Cette ouverture d’esprit, cet amour de la création, c’est aussi cela qui dérange les fascistes islamistes et c’est cela que nous devons défendre. Jusqu’au bout. Ils veulent nous empêcher de penser, nous continuerons. Ils veulent nous empêcher de créer, nous continuerons. Avec Aragon, nous “creuserons des galeries vers la beauté et l’enchantement.”

C’est tout cela que nous leur devons à tous ceux qui ont été assassinés pour faire plaisir à Allah. Nous leur devons de vivre intensément pour se rencontrer et s’aimer, de se souvenir que ces événements sont fondateurs d’une posture de combat contre l’obscurantisme religieux, et enfin de défendre et d’encourager la création, le rire et la recherche de la beauté.

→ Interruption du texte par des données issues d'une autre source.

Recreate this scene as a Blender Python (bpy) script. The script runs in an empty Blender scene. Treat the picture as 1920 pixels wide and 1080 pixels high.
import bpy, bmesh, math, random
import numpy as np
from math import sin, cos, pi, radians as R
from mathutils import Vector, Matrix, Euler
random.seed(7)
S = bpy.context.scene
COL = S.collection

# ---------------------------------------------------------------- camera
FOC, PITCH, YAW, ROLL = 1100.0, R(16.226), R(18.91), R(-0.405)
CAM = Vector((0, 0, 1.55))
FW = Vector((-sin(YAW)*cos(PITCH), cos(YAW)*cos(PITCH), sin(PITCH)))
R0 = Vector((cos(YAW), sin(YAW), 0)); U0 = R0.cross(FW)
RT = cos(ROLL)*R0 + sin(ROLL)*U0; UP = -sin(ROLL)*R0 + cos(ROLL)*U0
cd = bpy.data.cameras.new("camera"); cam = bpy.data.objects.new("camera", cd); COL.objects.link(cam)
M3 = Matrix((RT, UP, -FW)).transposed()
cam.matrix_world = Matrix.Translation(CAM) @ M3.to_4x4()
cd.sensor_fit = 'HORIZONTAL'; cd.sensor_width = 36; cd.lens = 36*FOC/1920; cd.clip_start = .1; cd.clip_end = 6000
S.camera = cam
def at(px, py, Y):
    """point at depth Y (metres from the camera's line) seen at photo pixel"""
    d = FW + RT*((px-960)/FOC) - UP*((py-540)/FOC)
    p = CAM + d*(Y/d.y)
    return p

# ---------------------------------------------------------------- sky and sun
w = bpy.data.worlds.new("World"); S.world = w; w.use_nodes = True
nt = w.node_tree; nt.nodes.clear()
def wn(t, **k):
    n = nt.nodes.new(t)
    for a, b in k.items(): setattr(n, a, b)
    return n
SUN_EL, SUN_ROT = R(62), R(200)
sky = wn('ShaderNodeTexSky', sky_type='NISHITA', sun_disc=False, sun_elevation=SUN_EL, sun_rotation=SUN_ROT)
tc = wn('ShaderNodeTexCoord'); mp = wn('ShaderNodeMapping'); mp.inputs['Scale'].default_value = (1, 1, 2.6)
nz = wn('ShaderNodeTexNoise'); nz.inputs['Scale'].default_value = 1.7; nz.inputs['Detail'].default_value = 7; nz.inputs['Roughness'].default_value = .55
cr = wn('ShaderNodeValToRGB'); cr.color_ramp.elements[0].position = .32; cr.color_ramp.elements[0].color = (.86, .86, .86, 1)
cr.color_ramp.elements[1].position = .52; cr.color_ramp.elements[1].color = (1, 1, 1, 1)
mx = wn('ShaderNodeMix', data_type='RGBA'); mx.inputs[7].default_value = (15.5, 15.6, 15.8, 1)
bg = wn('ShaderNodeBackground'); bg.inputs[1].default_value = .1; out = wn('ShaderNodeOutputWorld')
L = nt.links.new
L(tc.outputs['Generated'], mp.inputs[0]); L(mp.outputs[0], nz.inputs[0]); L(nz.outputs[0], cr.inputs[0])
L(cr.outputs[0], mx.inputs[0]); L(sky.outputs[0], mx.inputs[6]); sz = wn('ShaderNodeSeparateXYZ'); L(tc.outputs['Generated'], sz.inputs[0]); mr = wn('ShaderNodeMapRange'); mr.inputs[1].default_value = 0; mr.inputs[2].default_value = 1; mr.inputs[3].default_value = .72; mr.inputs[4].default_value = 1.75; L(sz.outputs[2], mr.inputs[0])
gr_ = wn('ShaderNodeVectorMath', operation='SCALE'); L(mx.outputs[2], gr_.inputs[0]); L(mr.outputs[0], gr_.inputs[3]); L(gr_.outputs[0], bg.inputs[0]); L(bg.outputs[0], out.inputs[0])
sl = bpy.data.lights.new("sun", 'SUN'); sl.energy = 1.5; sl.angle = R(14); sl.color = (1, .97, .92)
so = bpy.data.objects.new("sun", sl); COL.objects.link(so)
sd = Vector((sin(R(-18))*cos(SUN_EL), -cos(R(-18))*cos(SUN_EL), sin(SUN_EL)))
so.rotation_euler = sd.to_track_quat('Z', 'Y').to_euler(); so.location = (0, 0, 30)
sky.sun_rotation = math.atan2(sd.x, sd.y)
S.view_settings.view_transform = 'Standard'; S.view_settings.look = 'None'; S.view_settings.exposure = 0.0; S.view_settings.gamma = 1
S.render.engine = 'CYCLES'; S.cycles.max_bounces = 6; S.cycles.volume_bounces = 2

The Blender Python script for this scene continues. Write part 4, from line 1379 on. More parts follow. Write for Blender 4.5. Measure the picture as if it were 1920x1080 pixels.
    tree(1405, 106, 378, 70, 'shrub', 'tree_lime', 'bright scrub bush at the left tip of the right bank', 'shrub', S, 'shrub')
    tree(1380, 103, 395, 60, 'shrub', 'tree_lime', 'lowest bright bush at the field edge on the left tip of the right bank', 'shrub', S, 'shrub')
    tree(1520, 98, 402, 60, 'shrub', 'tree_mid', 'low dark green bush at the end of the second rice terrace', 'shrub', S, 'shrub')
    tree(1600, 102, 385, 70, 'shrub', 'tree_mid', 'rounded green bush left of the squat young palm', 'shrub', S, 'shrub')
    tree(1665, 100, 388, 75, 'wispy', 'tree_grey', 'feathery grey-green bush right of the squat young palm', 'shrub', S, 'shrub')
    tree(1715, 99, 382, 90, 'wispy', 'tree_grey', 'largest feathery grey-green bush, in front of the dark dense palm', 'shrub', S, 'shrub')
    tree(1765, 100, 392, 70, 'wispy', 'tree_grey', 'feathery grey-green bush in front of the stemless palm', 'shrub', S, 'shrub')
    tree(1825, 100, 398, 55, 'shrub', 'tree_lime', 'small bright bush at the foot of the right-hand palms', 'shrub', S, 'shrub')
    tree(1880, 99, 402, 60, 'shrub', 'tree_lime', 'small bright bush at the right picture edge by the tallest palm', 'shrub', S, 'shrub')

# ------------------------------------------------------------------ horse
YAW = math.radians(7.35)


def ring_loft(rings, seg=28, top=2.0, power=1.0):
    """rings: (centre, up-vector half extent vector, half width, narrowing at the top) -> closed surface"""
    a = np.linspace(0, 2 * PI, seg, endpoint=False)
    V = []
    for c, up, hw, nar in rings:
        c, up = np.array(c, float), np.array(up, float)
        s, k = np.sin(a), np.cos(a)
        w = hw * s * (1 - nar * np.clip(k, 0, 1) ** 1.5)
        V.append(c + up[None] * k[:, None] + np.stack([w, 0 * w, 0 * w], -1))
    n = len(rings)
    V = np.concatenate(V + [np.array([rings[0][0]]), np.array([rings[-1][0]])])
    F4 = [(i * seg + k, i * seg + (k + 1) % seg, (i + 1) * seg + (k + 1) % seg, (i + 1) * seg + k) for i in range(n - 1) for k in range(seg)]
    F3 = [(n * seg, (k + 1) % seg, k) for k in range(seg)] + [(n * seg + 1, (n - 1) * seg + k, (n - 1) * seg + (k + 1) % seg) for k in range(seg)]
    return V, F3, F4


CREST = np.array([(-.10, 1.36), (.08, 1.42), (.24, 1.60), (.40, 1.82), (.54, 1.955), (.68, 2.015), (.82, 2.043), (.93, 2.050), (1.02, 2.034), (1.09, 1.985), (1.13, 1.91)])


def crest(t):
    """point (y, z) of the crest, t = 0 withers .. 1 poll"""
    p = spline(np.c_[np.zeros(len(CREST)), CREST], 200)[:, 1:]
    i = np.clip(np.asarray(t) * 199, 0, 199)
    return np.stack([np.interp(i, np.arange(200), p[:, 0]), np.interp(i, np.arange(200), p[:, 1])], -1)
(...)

La littérature ne peut ni désamorcer une bombe, ni arrêter une balle mais les écrivains peuvent toujours célébrer la vérité et nommer les mensonges, nous devons raconter de meilleures histoires que les imbéciles et les tyrans”, écrit Salman Rushdie. Cela n’a jamais autant été d’actualité qu’en ce jour anniversaire du 13 novembre. Nous sommes des Lucifers de la vie et de la création. Ils ont voulu nous tuer ils nous ont rendu immortels et lumineux.